The goal of the sprint retrospective is to continuously improve your processes. Improving and customizing processes according to the needs of each individual scrum team increases scrum team morale, improves efficiency, and increases velocity — work output.

Your sprint retrospective results may be unique for your scrum team. For example, a team may decide to come into work early and leave early in the day — or do the opposite. The flexibility to work when the team feels most productive can increase morale and increase velocity.

Agile approaches quickly reveal problems within projects. Data from the sprint backlog shows exactly where the development team was slowed down.

Participating in an agile sprint retrospective

The retrospective meeting is action oriented and should cover three primary questions:

  • What went well during the sprint?

  • What would we like to change?

  • How can we implement that change?

For the first sprint retrospective, everyone on the scrum team needs to consider the three questions ahead of time. Everyone on the scrum team may want to make a few notes beforehand, or even take notes throughout the sprint. The scrum team could keep the roadblocks from the sprint's daily scrum meetings in mind. For the second sprint retrospective forward, you can also start to compare the current sprint with prior sprints.

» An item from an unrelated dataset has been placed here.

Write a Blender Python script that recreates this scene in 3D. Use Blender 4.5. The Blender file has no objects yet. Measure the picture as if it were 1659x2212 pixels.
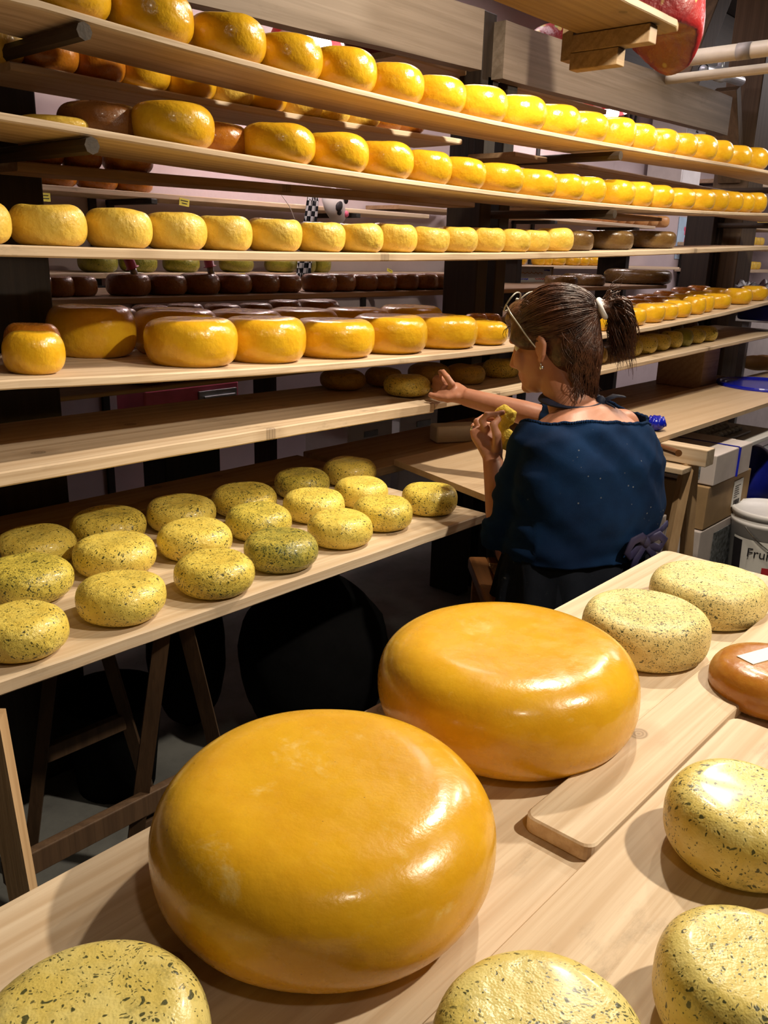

Additional topics can be open for discussion:

  • Results: Compare the amount of work planned with what the development team actually completed. Review the sprint burndown chart and what it tells the development team about how they’re working.

  • People: Discuss team composition and alignment.

  • Relationships: Talk about communication, collaboration, and working in pairs.

  • Processes: Go over getting support, development, and code review processes.

  • Tools: How are the different tools working for the scrum team? Think about the artifacts, electronic tools, communication tools, and technical tools.

  • Productivity: How can the team improve productivity and get the most work done within the next sprint?

One of the rules of scrum is to spend no more than 45 minutes in a sprint retrospective meeting for every week of the sprint.

For some scrum teams, it may be difficult to open up at first. The scrum master may need to ask specific questions to start discussions. Participating in retrospectives takes practice. What matters is to encourage the scrum team to take responsibility for the sprint — to truly embrace being self-managing.

The sprint retrospective meeting is an action-oriented meeting, not a justification meeting. If you’re hearing words like “because . . . ,” the conversation is moving away from action and toward rationale.

Inspecting and adapting as a result of an agile sprint retrospective

The agile sprint retrospective is one of the best opportunities you have to put the ideas of inspect and adapt into action. You come up with challenges and solutions during the retrospective. Don't leave those solutions behind after the meeting; make the improvements part of your work every day.

You can record your recommendations for improvement informally. Some scrum teams post the actions identified during the retrospective meeting in the team area to ensure visibility and action on the items listed.